Le tribunal de Tokyo a autorisé vendredi la prolongation de la garde à vue de Carlos Ghosn jusqu'au 22 avril, dans le cadre de nouvelles accusations de malversations présumées qui ont interrompu sa courte période de liberté.
A l'issue de cette période, l'ancien PDG de Renault-Nissan, âgé de 65 ans, pourra être inculpé et maintenu en détention provisoire, arrêté de nouveau pour un autre motif, ou encore être relâché sans poursuites.
La décision du tribunal, qui a accordé une extension un peu moins longue que ce qui avait été requis par le parquet, a été annoncée dans un bref communiqué, sans plus d'explication.
Les avocats de M. Ghosn ont aussitôt fait appel.
Depuis sa ré-arrestation survenue le 4 avril à son domicile de Tokyo, un mois à peine après sa libération sous caution, le magnat de l'automobile déchu se trouve dans la prison du quartier de Kosuge (nord de la capitale), où il est régulièrement interrogé par les enquêteurs du bureau des procureurs.
Ils le questionnent sur des soupçons de détournements de fonds de Nissan, effectués via un distributeur de véhicules du constructeur à l'étranger.
Il s'agit du sultanat d'Oman, d'après des sources proches du dossier.
Sur un total de 15 millions de dollars versés entre fin 2015 et mi-2018, 5 millions ont été utilisés pour le bénéfice personnel de M. Ghosn, selon le bureau des procureurs.
Dans cette affaire aux moult rebondissements, l'épouse de Carlos Ghosn, Carole, a été entendue en tant que témoin jeudi.
Elle est revenue exprès à Tokyo quelques jours après être précipitamment partie de la capitale nippone parce qu'elle s'était "sentie en danger".
D'après des éléments de l'enquête interne de Nissan, une partie des sommes qui auraient été détournées ont abouti sur les comptes d'une société qu'elle dirige, "Beauty Yachts", enregistrée dans les Iles vierges britanniques.
L'argent aurait servi à l'achat d'un luxueux bateau, d'un coût de 12 millions d'euros, baptisé "Shachou" (prononcer "shatchô", patron en japonais), a précisé une personne au fait des investigations.
Le tout-puissant PDG, tombé en disgrâce depuis son interpellation le 19 novembre à Tokyo, a déjà été inculpé à trois reprises : deux pour déclarations inexactes de revenus sur les années 2010 à 2018, dans des documents remis par Nissan aux autorités financières, et une pour abus de confiance.
Il est notamment accusé d'avoir tenté de faire couvrir par la compagnie des pertes sur des investissements personnels lors de la crise économique de 2008.

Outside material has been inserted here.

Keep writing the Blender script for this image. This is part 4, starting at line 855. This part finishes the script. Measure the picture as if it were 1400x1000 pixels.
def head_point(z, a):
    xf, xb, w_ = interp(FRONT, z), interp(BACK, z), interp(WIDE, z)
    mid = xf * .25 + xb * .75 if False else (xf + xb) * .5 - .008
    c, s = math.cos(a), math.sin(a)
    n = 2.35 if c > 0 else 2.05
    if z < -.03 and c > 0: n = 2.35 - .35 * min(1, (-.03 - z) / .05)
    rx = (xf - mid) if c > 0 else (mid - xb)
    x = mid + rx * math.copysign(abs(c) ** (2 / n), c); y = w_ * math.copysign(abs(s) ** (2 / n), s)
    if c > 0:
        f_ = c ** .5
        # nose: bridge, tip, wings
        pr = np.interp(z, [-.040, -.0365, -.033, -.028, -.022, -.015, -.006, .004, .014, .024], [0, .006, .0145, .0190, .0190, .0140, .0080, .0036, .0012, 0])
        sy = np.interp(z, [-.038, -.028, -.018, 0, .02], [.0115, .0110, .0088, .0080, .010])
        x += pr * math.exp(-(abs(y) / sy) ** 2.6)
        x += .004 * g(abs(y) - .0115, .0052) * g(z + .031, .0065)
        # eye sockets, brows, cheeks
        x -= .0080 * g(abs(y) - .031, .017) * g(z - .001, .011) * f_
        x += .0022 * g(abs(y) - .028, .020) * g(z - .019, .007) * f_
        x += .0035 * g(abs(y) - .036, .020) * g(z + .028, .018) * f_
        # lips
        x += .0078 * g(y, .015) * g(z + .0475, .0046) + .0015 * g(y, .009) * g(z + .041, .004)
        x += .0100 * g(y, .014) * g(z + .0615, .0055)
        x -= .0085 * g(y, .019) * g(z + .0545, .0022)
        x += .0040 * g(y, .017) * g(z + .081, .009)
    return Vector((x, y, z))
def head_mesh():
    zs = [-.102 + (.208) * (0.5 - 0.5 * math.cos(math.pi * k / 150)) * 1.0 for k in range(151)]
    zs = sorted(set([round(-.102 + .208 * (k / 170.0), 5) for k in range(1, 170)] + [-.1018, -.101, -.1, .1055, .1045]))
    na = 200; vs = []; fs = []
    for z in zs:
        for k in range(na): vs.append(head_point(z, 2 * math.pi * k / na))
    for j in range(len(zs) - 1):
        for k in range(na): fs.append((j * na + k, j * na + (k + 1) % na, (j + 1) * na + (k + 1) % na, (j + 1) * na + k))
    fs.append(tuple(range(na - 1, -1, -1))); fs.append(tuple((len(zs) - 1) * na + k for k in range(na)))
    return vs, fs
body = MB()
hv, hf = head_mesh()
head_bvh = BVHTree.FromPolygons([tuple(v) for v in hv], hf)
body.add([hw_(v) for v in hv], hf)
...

Dans une vidéo enregistrée le 3 avril et diffusée cette semaine, Carlos Ghosn clame une nouvelle fois son innocence, se disant victime d'un "complot", d'une "trahison" d'une petite équipe de dirigeants de Nissan qui auraient voulu le faire tomber pour tenter d'empêcher un projet de fusion avec son allié Renault.
Son équipe de défense avait déposé mercredi un recours devant la Cour suprême, une tentative employée pour la première fois dans cette affaire, dans le but de le faire libérer.
"Il est clair que M. Ghosn ne peut pas détruire de preuves ni s'enfuir, c'est pour cela qu'il avait été libéré sous caution, donc on ne peut pas dire que cela a changé et l'arrêter sous ce prétexte", a plaidé son avocat, Junichiro Hironaka, réfutant les arguments du parquet.
Pendant ce temps, l'alliance automobile qu'il a bâtie en 20 ans de règne va de l'avant après les turbulences de ces derniers mois.
Les dirigeants de Renault, Nissan et Mitsubishi Motors tiennent vendredi à Paris leur premier conseil opérationnel, une instance créée en mars pour tourner la page de l'ère Ghosn et marquer un "nouveau départ", selon l'expression du nouveau pilote du partenariat franco-japonais, Jean-Dominique Senard.